I thought that when I came home from SXSW the rise of Tampa's Yo Majesty would take care of itself. Though they are playing a nice slew of dates on the West Coast and some stints opening for the always chaotic Brazilian collective Cansei de Ser Sexy, the trio remain unsigned. "Fuck that Shit!" I suppose I'll initiate their PR campaign, though after seeing the tail end of their showcase in Austin, these girls are impossibly hard to wrangle. Here's the hit, "Club Action," in all it's glory.


Box Seats - Look It's Baseball

For the Elliott Clan, Cincinnati Baseball is religion. And Opening Day is the holiest of events. Thank my loving parents for handing down the only two tickets they could find to my brother and I. So......we had the pleasure of seeing one of the greatest opening days our beloved Reds have ever played. Two home runs by Adam Dunn, a solid pitching performance from Aarron Harang, the appearance of Pete Rose, the major league debut of Josh Hamilton (due for his own Lifetime Original Movie) and an unselfish Griffey Jr. in right field finally. The only downside to a perfectly beautiful day was the ceremonial first pitch botched by Cincinnati Mayor, Mark Mallory, it seemed to go straight to the dugout, a metaphor for the city's social trajectory. My brother and I deliberated as to the city's worth other than baseball, and we couldn't come up with much. Chili, an unparalleled modern art museum, and the Reds. Being a bridge walk away from Kentucky doesn't help matters.

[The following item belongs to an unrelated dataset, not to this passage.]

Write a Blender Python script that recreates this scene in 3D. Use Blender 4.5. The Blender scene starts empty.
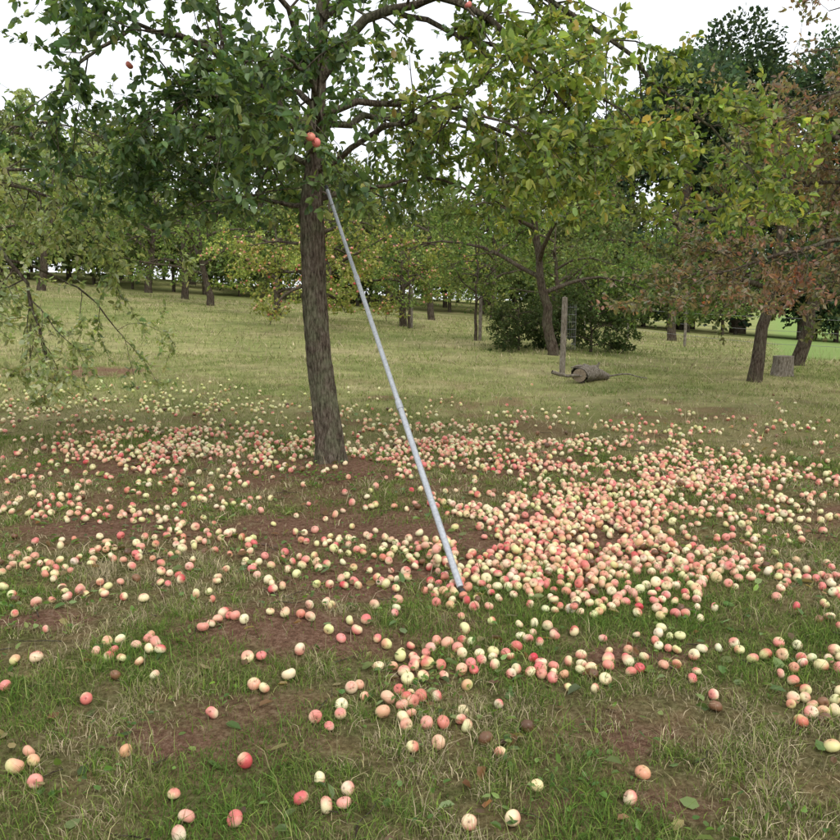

The endless variations on "Lay Down Sally" we heard from the countless fraternity bars during our trek to the ballpark prompted us to remember Cincy's musical legacy, which is nil. And you can't even technically count Afghan Whigs, since they formed in Athens, OH. In order to tie this in with all things music I ask two things: Is there someone from Cincinnati we forgot to mention? and What's the best song ever written about baseball? John Fogerty's "Centerfield"? Or perhaps Guided By Voices' "Look it's Baseball" from their extremely hard to find, Tonics and Twisted Chasers LP. Though April 2nd is when Red's optimism is at an all-time high, what I witnessed yesterday has me already hoping for an endless summer at Great American Ball Park.